§ Your task:
Copy each line exactly. Drop every picture.

§ Available data:
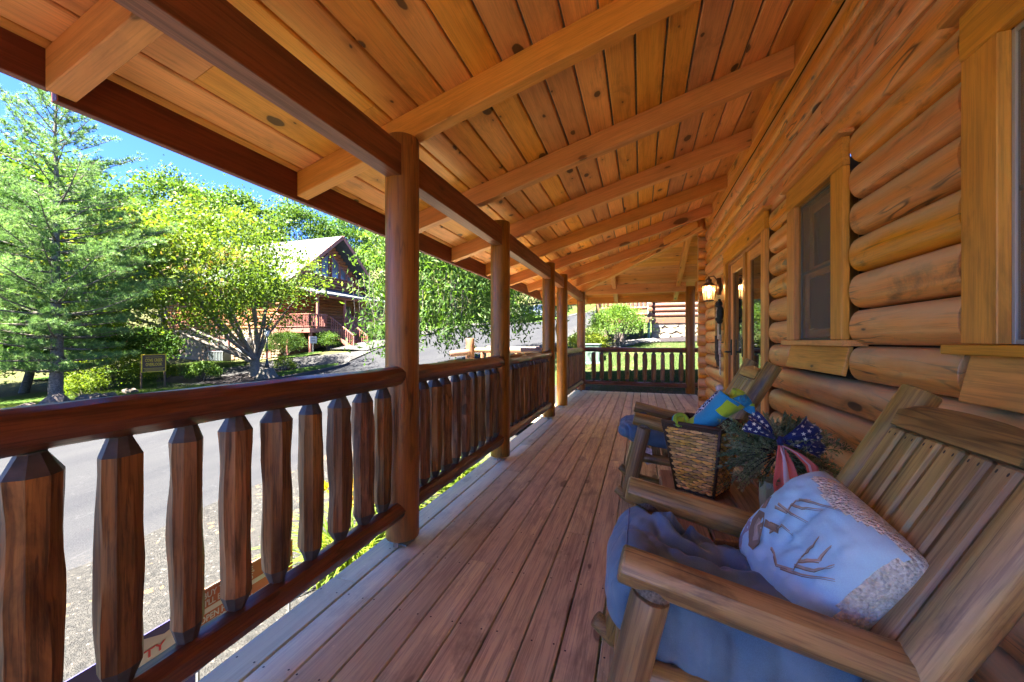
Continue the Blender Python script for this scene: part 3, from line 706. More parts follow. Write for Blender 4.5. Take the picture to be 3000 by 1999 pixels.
def unit(v): return v/np.maximum(np.linalg.norm(v,axis=1,keepdims=True),1e-6)
def leaves_arr(C,size,aspect=.55,droop=0,flat=.5,sv=.4,axis=None,jit=.6,tone=None):
    """C (n,3) -> verts (n*4,3), rhombic leaves"""
    n=len(C); d=rng.normal(size=(n,3))
    if axis is not None: d=d*jit+axis
    d[:,2]-=droop; d=unit(d)
    up=rng.normal(size=(n,3))*(1-flat)+np.array([0,0,1.])*flat+np.array([SUN.x,SUN.y,0])*flat*.6
    s=unit(np.cross(d,up)); nn=np.cross(s,d)
    L=(size*rng.uniform(1-sv,1+sv,n))[:,None]; w=L*aspect*.5
    V=np.stack([C,C+d*L*.5+s*w+nn*L*.08,C+d*L,C+d*L*.5-s*w+nn*L*.08],1).reshape(-1,3)
    t=rng.random(n) if tone is None else np.clip(tone+rng.normal(size=n)*.18,0,1)
    return V,t
def quadmesh(name,V,tone,mat):
    n=len(V)//4; me=bpy.data.meshes.new(name); me.vertices.add(len(V)); me.vertices.foreach_set('co',V.astype(np.float32).ravel())
    me.loops.add(n*4); me.loops.foreach_set('vertex_index',np.arange(n*4,dtype=np.int32)); me.polygons.add(n)
    me.polygons.foreach_set('loop_start',np.arange(0,n*4,4,dtype=np.int32)); me.polygons.foreach_set('loop_total',np.full(n,4,dtype=np.int32))
    a=me.attributes.new('tone','FLOAT','FACE'); a.data.foreach_set('value',tone.astype(np.float32)); me.materials.append(mat); me.update(calc_edges=True); return me
def trimesh(name,V,tone,mat):
    n=len(V)//3; me=bpy.data.meshes.new(name); me.vertices.add(len(V)); me.vertices.foreach_set('co',V.astype(np.float32).ravel())
    me.loops.add(n*3); me.loops.foreach_set('vertex_index',np.arange(n*3,dtype=np.int32)); me.polygons.add(n)
    me.polygons.foreach_set('loop_start',np.arange(0,n*3,3,dtype=np.int32)); me.polygons.foreach_set('loop_total',np.full(n,3,dtype=np.int32))
    a=me.attributes.new('tone','FLOAT','FACE'); a.data.foreach_set('value',tone.astype(np.float32)); me.materials.append(mat); me.update(calc_edges=True); return me
def clumped(center,radii,nclump,perclump,cr,bottom=-1,surface=.55,seed=0):
    r=np.random.default_rng(seed); d=unit(r.normal(size=(nclump*3,3))); d=d[d[:,2]>bottom][:nclump]
    rad=surface+(1-surface)*r.random(len(d))**.6
    lump=np.array([1+.22*noise.noise(Vector((a[0]*1.8+seed,a[1]*1.8,a[2]*1.8))) for a in d])
    cc=np.array(center)+d*rad[:,None]*lump[:,None]*np.array(radii)
    k=r.normal(size=(len(cc),perclump,3))*np.array([cr,cr,cr*.55])
    sizes=r.uniform(.6,1.3,(len(cc),1,1)); P=(cc[:,None]+k*sizes)
    tone=np.clip(.5+r.normal(size=(len(cc),1))*.2+np.zeros((1,perclump)),0,1)
    return cc,P.reshape(-1,3),tone.reshape(-1)
M_bark=wood('grey_bark',(.19,.16,.135),(.12,.10,.085),dark=(.04,.035,.03),knot=.5,rough=.9,spec=.1,grain=1.5,bump=.9)
M_barkp=wood('maple_bark',(.24,.205,.175),(.16,.135,.115),dark=(.05,.04,.035),knot=.3,rough=.85,spec=.1,bump=.6)
L_yg=leafmat('yellow_green_leaf',[(0.0543,0.1032,0.0109),(0.0923,0.1466,0.0163),(0.1411,0.1791,0.0271),(0.1791,0.1194,0.0380)],.5)
L_mid=leafmat('mid_green_leaf',[(0.0350,0.0840,0.0112),(0.0630,0.1260,0.0182),(0.1120,0.1820,0.0280)],.45)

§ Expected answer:
Continue the Blender Python script for this scene: part 3, from line 706. More parts follow. Write for Blender 4.5. Take the picture to be 3000 by 1999 pixels.
def unit(v): return v/np.maximum(np.linalg.norm(v,axis=1,keepdims=True),1e-6)
def leaves_arr(C,size,aspect=.55,droop=0,flat=.5,sv=.4,axis=None,jit=.6,tone=None):
    """C (n,3) -> verts (n*4,3), rhombic leaves"""
    n=len(C); d=rng.normal(size=(n,3))
    if axis is not None: d=d*jit+axis
    d[:,2]-=droop; d=unit(d)
    up=rng.normal(size=(n,3))*(1-flat)+np.array([0,0,1.])*flat+np.array([SUN.x,SUN.y,0])*flat*.6
    s=unit(np.cross(d,up)); nn=np.cross(s,d)
    L=(size*rng.uniform(1-sv,1+sv,n))[:,None]; w=L*aspect*.5
    V=np.stack([C,C+d*L*.5+s*w+nn*L*.08,C+d*L,C+d*L*.5-s*w+nn*L*.08],1).reshape(-1,3)
    t=rng.random(n) if tone is None else np.clip(tone+rng.normal(size=n)*.18,0,1)
    return V,t
def quadmesh(name,V,tone,mat):
    n=len(V)//4; me=bpy.data.meshes.new(name); me.vertices.add(len(V)); me.vertices.foreach_set('co',V.astype(np.float32).ravel())
    me.loops.add(n*4); me.loops.foreach_set('vertex_index',np.arange(n*4,dtype=np.int32)); me.polygons.add(n)
    me.polygons.foreach_set('loop_start',np.arange(0,n*4,4,dtype=np.int32)); me.polygons.foreach_set('loop_total',np.full(n,4,dtype=np.int32))
    a=me.attributes.new('tone','FLOAT','FACE'); a.data.foreach_set('value',tone.astype(np.float32)); me.materials.append(mat); me.update(calc_edges=True); return me
def trimesh(name,V,tone,mat):
    n=len(V)//3; me=bpy.data.meshes.new(name); me.vertices.add(len(V)); me.vertices.foreach_set('co',V.astype(np.float32).ravel())
    me.loops.add(n*3); me.loops.foreach_set('vertex_index',np.arange(n*3,dtype=np.int32)); me.polygons.add(n)
    me.polygons.foreach_set('loop_start',np.arange(0,n*3,3,dtype=np.int32)); me.polygons.foreach_set('loop_total',np.full(n,3,dtype=np.int32))
    a=me.attributes.new('tone','FLOAT','FACE'); a.data.foreach_set('value',tone.astype(np.float32)); me.materials.append(mat); me.update(calc_edges=True); return me
def clumped(center,radii,nclump,perclump,cr,bottom=-1,surface=.55,seed=0):
    r=np.random.default_rng(seed); d=unit(r.normal(size=(nclump*3,3))); d=d[d[:,2]>bottom][:nclump]
    rad=surface+(1-surface)*r.random(len(d))**.6
    lump=np.array([1+.22*noise.noise(Vector((a[0]*1.8+seed,a[1]*1.8,a[2]*1.8))) for a in d])
    cc=np.array(center)+d*rad[:,None]*lump[:,None]*np.array(radii)
    k=r.normal(size=(len(cc),perclump,3))*np.array([cr,cr,cr*.55])
    sizes=r.uniform(.6,1.3,(len(cc),1,1)); P=(cc[:,None]+k*sizes)
    tone=np.clip(.5+r.normal(size=(len(cc),1))*.2+np.zeros((1,perclump)),0,1)
    return cc,P.reshape(-1,3),tone.reshape(-1)
M_bark=wood('grey_bark',(.19,.16,.135),(.12,.10,.085),dark=(.04,.035,.03),knot=.5,rough=.9,spec=.1,grain=1.5,bump=.9)
M_barkp=wood('maple_bark',(.24,.205,.175),(.16,.135,.115),dark=(.05,.04,.035),knot=.3,rough=.85,spec=.1,bump=.6)
L_yg=leafmat('yellow_green_leaf',[(0.0543,0.1032,0.0109),(0.0923,0.1466,0.0163),(0.1411,0.1791,0.0271),(0.1791,0.1194,0.0380)],.5)
L_mid=leafmat('mid_green_leaf',[(0.0350,0.0840,0.0112),(0.0630,0.1260,0.0182),(0.1120,0.1820,0.0280)],.45)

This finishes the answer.